Source material:
==================================================
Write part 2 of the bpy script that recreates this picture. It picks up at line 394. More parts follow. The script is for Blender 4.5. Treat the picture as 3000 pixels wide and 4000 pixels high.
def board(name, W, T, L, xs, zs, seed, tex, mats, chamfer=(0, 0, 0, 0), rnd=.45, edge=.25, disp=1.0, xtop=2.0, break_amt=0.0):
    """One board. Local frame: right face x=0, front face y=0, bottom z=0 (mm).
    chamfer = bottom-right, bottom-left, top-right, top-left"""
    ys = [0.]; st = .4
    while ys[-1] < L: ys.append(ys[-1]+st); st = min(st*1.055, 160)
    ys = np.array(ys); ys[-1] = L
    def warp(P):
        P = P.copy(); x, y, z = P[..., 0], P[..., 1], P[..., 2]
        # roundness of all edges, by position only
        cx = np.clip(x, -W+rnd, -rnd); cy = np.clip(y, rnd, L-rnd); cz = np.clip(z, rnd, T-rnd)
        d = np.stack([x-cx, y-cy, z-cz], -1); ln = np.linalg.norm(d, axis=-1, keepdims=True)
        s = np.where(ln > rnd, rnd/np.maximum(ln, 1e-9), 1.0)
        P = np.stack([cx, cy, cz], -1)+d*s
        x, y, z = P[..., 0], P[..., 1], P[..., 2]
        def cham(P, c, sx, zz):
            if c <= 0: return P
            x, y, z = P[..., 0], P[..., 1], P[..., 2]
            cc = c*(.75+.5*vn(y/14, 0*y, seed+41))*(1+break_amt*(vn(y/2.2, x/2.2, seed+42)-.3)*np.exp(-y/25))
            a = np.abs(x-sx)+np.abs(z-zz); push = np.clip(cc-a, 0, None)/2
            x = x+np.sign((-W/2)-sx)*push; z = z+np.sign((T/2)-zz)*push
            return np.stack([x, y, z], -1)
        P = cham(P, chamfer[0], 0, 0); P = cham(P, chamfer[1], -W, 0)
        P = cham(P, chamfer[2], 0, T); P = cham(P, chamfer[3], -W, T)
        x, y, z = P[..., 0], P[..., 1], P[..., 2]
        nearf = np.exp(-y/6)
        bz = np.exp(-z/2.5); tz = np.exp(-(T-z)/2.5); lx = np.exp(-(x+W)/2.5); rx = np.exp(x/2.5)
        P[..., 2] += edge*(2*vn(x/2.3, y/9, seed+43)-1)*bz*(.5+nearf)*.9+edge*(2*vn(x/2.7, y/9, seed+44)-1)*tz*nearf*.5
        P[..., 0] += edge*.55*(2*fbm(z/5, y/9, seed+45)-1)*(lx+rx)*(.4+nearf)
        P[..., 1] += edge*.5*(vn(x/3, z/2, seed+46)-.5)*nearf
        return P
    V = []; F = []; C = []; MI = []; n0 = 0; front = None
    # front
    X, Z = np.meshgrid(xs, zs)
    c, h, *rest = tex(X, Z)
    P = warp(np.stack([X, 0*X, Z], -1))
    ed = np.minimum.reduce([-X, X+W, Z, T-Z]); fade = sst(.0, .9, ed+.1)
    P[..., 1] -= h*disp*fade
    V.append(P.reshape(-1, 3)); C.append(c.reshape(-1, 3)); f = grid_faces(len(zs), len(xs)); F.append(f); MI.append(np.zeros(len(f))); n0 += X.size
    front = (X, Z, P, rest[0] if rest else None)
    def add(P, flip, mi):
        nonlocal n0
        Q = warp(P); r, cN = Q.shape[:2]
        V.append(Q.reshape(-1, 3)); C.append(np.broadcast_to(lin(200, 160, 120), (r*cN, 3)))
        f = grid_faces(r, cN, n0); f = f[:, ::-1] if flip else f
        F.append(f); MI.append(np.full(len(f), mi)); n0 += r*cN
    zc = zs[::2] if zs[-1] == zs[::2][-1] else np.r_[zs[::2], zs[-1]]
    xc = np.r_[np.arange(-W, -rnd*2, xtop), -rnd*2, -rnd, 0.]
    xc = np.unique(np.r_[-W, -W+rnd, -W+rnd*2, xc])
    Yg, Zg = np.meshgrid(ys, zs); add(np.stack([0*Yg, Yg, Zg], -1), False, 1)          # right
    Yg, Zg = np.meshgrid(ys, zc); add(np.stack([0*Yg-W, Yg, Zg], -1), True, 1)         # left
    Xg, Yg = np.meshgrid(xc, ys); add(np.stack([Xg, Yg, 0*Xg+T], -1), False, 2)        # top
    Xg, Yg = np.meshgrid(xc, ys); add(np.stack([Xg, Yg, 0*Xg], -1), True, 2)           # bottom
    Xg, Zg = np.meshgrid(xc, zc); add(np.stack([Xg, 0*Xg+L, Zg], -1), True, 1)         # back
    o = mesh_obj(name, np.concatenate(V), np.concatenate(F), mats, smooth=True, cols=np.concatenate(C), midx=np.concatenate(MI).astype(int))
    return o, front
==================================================
Your task:
Reproduce the data, keeping every line exactly the same.

Answer to this task:
Write part 2 of the bpy script that recreates this picture. It picks up at line 394. More parts follow. The script is for Blender 4.5. Treat the picture as 3000 pixels wide and 4000 pixels high.
def board(name, W, T, L, xs, zs, seed, tex, mats, chamfer=(0, 0, 0, 0), rnd=.45, edge=.25, disp=1.0, xtop=2.0, break_amt=0.0):
    """One board. Local frame: right face x=0, front face y=0, bottom z=0 (mm).
    chamfer = bottom-right, bottom-left, top-right, top-left"""
    ys = [0.]; st = .4
    while ys[-1] < L: ys.append(ys[-1]+st); st = min(st*1.055, 160)
    ys = np.array(ys); ys[-1] = L
    def warp(P):
        P = P.copy(); x, y, z = P[..., 0], P[..., 1], P[..., 2]
        # roundness of all edges, by position only
        cx = np.clip(x, -W+rnd, -rnd); cy = np.clip(y, rnd, L-rnd); cz = np.clip(z, rnd, T-rnd)
        d = np.stack([x-cx, y-cy, z-cz], -1); ln = np.linalg.norm(d, axis=-1, keepdims=True)
        s = np.where(ln > rnd, rnd/np.maximum(ln, 1e-9), 1.0)
        P = np.stack([cx, cy, cz], -1)+d*s
        x, y, z = P[..., 0], P[..., 1], P[..., 2]
        def cham(P, c, sx, zz):
            if c <= 0: return P
            x, y, z = P[..., 0], P[..., 1], P[..., 2]
            cc = c*(.75+.5*vn(y/14, 0*y, seed+41))*(1+break_amt*(vn(y/2.2, x/2.2, seed+42)-.3)*np.exp(-y/25))
            a = np.abs(x-sx)+np.abs(z-zz); push = np.clip(cc-a, 0, None)/2
            x = x+np.sign((-W/2)-sx)*push; z = z+np.sign((T/2)-zz)*push
            return np.stack([x, y, z], -1)
        P = cham(P, chamfer[0], 0, 0); P = cham(P, chamfer[1], -W, 0)
        P = cham(P, chamfer[2], 0, T); P = cham(P, chamfer[3], -W, T)
        x, y, z = P[..., 0], P[..., 1], P[..., 2]
        nearf = np.exp(-y/6)
        bz = np.exp(-z/2.5); tz = np.exp(-(T-z)/2.5); lx = np.exp(-(x+W)/2.5); rx = np.exp(x/2.5)
        P[..., 2] += edge*(2*vn(x/2.3, y/9, seed+43)-1)*bz*(.5+nearf)*.9+edge*(2*vn(x/2.7, y/9, seed+44)-1)*tz*nearf*.5
        P[..., 0] += edge*.55*(2*fbm(z/5, y/9, seed+45)-1)*(lx+rx)*(.4+nearf)
        P[..., 1] += edge*.5*(vn(x/3, z/2, seed+46)-.5)*nearf
        return P
    V = []; F = []; C = []; MI = []; n0 = 0; front = None
    # front
    X, Z = np.meshgrid(xs, zs)
    c, h, *rest = tex(X, Z)
    P = warp(np.stack([X, 0*X, Z], -1))
    ed = np.minimum.reduce([-X, X+W, Z, T-Z]); fade = sst(.0, .9, ed+.1)
    P[..., 1] -= h*disp*fade
    V.append(P.reshape(-1, 3)); C.append(c.reshape(-1, 3)); f = grid_faces(len(zs), len(xs)); F.append(f); MI.append(np.zeros(len(f))); n0 += X.size
    front = (X, Z, P, rest[0] if rest else None)
    def add(P, flip, mi):
        nonlocal n0
        Q = warp(P); r, cN = Q.shape[:2]
        V.append(Q.reshape(-1, 3)); C.append(np.broadcast_to(lin(200, 160, 120), (r*cN, 3)))
        f = grid_faces(r, cN, n0); f = f[:, ::-1] if flip else f
        F.append(f); MI.append(np.full(len(f), mi)); n0 += r*cN
    zc = zs[::2] if zs[-1] == zs[::2][-1] else np.r_[zs[::2], zs[-1]]
    xc = np.r_[np.arange(-W, -rnd*2, xtop), -rnd*2, -rnd, 0.]
    xc = np.unique(np.r_[-W, -W+rnd, -W+rnd*2, xc])
    Yg, Zg = np.meshgrid(ys, zs); add(np.stack([0*Yg, Yg, Zg], -1), False, 1)          # right
    Yg, Zg = np.meshgrid(ys, zc); add(np.stack([0*Yg-W, Yg, Zg], -1), True, 1)         # left
    Xg, Yg = np.meshgrid(xc, ys); add(np.stack([Xg, Yg, 0*Xg+T], -1), False, 2)        # top
    Xg, Yg = np.meshgrid(xc, ys); add(np.stack([Xg, Yg, 0*Xg], -1), True, 2)           # bottom
    Xg, Zg = np.meshgrid(xc, zc); add(np.stack([Xg, 0*Xg+L, Zg], -1), True, 1)         # back
    o = mesh_obj(name, np.concatenate(V), np.concatenate(F), mats, smooth=True, cols=np.concatenate(C), midx=np.concatenate(MI).astype(int))
    return o, front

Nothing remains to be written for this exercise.